Un panorama di pietra
Quella grana fina, i temi della solitudine e dell’irrimediabile e un’intima leggerezza “fatta d’aria” raccontano un panorama di pietra e sole dove gli uomini abitano una fatale estraneità a tutto, anche a loro stessi, e rimandano ad una fitta trama di desinenze che abbracciano il neorealismo e tutte le pulsioni culturali che agitavano l’Italia dell’immediato dopoguerra. Ma le sue pagine vanno anche oltre sino a testimoniare la stessa tensione morale di grandi maestri come Joseph Conrad, Ernest Hemingway, Charles Dickens e Henry James. Ezio non racconta solo la montagna ma scrive anche di sé e di quel buio che domina spesso le esistenze, che spinge a grandi avventure o a precipitose ritirate. Lo fa con grazia e cura, in punta di penna, con la consapevolezza che la solitudine è davvero tale solo se coltivata all’interno di una comunità, all’ombra di convenzioni e canoni. “Casa d’altri” è un libro corale, imperniato su molte e diverse solitudini, inciso nel perimetro di tante mute disperazioni. D’Arzo affrontò questi temi senza alcun compiacimento o virtuosismo, senza tenerezza o comprensione. Quel realismo giungeva da lontano. Lo aveva accompagnato lungo tutti i suoi primi anni. Perché Silvio conosceva bene la trama tenue dei rapporti umani, la necessità, il bisogno e la fame. Veniva infatti da un’infanzia indigente, difficile e poverissima. Non era cosa che amava sbandierare ma di cui nemmeno si vergognava. Quella sua strada l’aveva tracciata guadando un mare di difficoltà e parando quasi tutti i brutti tiri del destino.
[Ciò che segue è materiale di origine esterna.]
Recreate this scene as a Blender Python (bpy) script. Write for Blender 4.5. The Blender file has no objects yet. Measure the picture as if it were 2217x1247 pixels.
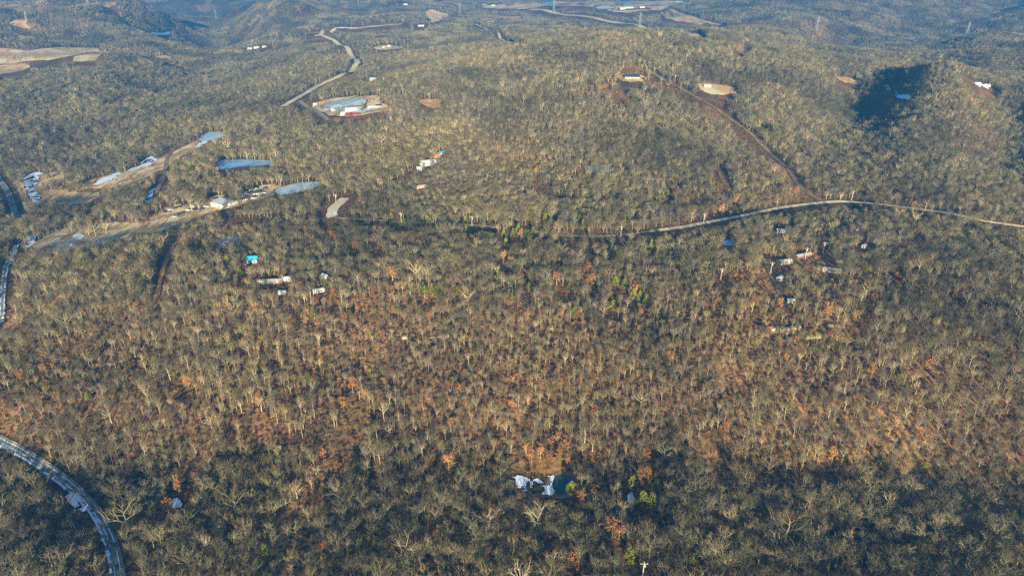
import bpy, math, random
import numpy as np
from mathutils import Vector, Matrix, geometry
R = math.radians
SC = bpy.context.scene
COL = SC.collection
# ------------------------------------------------------------------ camera, sky, sun, exposure
CAM_H = 180.0
PITCH = 25.7
FPX, CX, CY = 1478.0, 1108.5, 623.5            # focal length and centre in photo pixels (2217 x 1247)
cam_d = bpy.data.cameras.new('camera'); cam = bpy.data.objects.new('camera', cam_d); COL.objects.link(cam)
cam_d.sensor_width = 36.0; cam_d.lens = 36.0*FPX/2217.0
cam_d.clip_start = 1.0; cam_d.clip_end = 30000.0
cam.location = (0, 0, CAM_H); cam.rotation_euler = (R(90-PITCH), 0, 0)
SC.camera = cam
SUN_EL, SUN_AZ = 12.0, 5.0                    # behind the camera, a little to the right
w = bpy.data.worlds.new('World'); SC.world = w; w.use_nodes = True
nt = w.node_tree
sky = nt.nodes.new('ShaderNodeTexSky'); sky.sky_type = 'NISHITA'; sky.sun_disc = False
sky.sun_elevation = R(SUN_EL); sky.sun_rotation = R(180-SUN_AZ)
sky.altitude = 300; sky.air_density = 1.0; sky.dust_density = 0.3; sky.ozone_density = 3.0
bg = nt.nodes['Background']; bg.inputs['Strength'].default_value = 0.07
nt.links.new(sky.outputs['Color'], bg.inputs['Color'])
sun_d = bpy.data.lights.new('sun', 'SUN'); sun = bpy.data.objects.new('sun', sun_d); COL.objects.link(sun)
sun_d.energy = 5.0; sun_d.angle = R(0.5); sun_d.color = (1.0, 0.90, 0.62)
to_sun = Vector((math.sin(R(SUN_AZ)), -math.cos(R(SUN_AZ)), math.tan(R(SUN_EL)))).normalized()
sun.rotation_euler = to_sun.to_track_quat('Z', 'Y').to_euler()
SC.view_settings.view_transform = 'Standard'; SC.view_settings.look = 'None'
SC.view_settings.exposure = 1.6; SC.view_settings.gamma = 1.0
SC.cycles.use_denoising = False
SC.unit_settings.system = 'METRIC'; SC.unit_settings.scale_length = 1.5      # one unit is a metre and a half
SC.cycles.max_bounces = 4; SC.cycles.diffuse_bounces = 2; SC.cycles.glossy_bounces = 1
SC.cycles.transmission_bounces = 1; SC.cycles.volume_bounces = 0; SC.cycles.transparent_max_bounces = 4

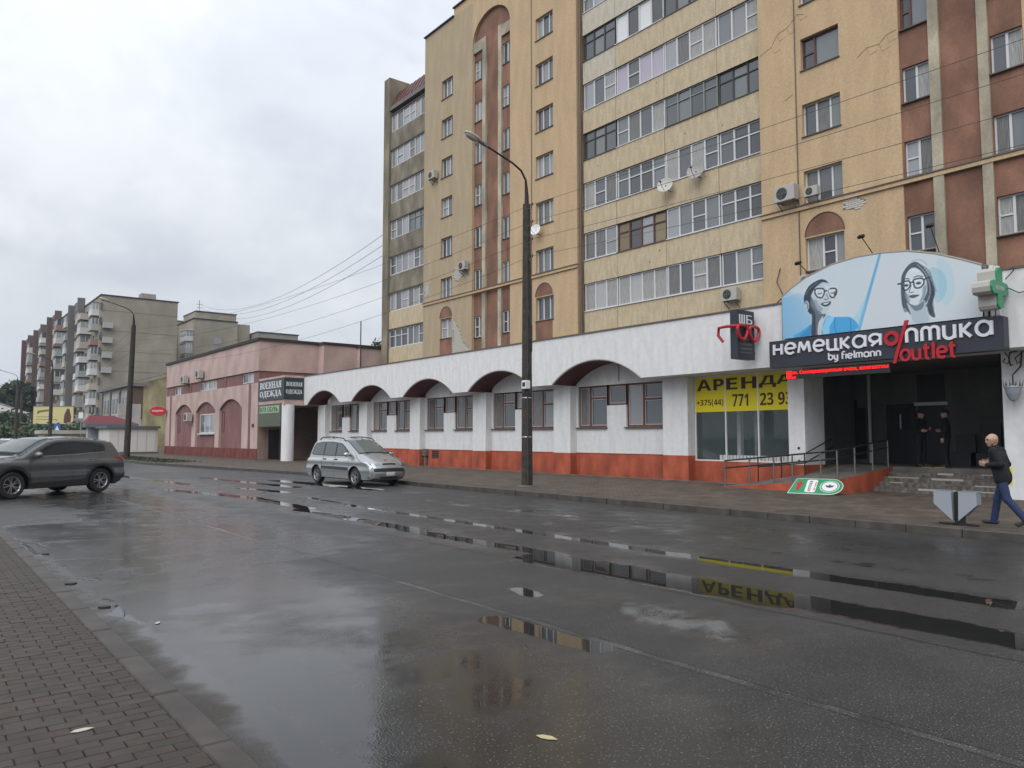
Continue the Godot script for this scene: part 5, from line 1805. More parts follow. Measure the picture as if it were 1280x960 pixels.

Non si era mai arreso, nonostante un costante fiorire di cortesi rifiuti. Alla fine, Ezio si era guadagnato spazio nonostante tutto e tutti, i pochi lettori, i censori e i critici. I suoi scritti, soprattutto i più importanti, rimasero a fare anticamera, a cercare attenzione, ascolto e interlocutori. Li trovarono finalmente quando però ormai il suo tempo era purtroppo terminato.
Incertezze irrisolte
Ezio raccontava di sé e delle molte incertezze che lo riguardavano. Alcune di queste ne avevano profondamente segnato il giovane ma già maturo passo. Perché Ezio la vita l’aveva affrontata in semplicità e solitudine, da persona schiva e marginale, da outsider, lontano dalla ribalta. In ragione anche di una strana forma di pudica timidezza, si era abituato sin da piccolo a celare per bene il proprio talento tra le trame di un florilegio di misteri, vezzi e una lunga teoria di pseudonimi (Silvio D’Arzo, Andrea Colli, Oreste Nasi e Sandro Nedi furono solo i più noti). Nel corso dei decenni successivi alla sua scomparsa, nonostante la tardiva notorietà raggiunta, i suoi scritti dovettero comunque scontare la diffidenza dei salotti e il silenzio di una fetta di mondo editoriale che faticò a comprendere la portata e il valore di quel suo stile asciutto, moderno, semplice e austero, perfetto medium narrativo per il quotidiano disagio che magistralmente raccontava. “Non so se sia eccesso o mancanza di sensibilità, ma è un fatto che le grandi tragedie mi lasciano quasi indifferente. Ci sono sottili dolori, certe situazioni e rapporti, che mi commuovono assai di piú di una città distrutta dal fuoco.”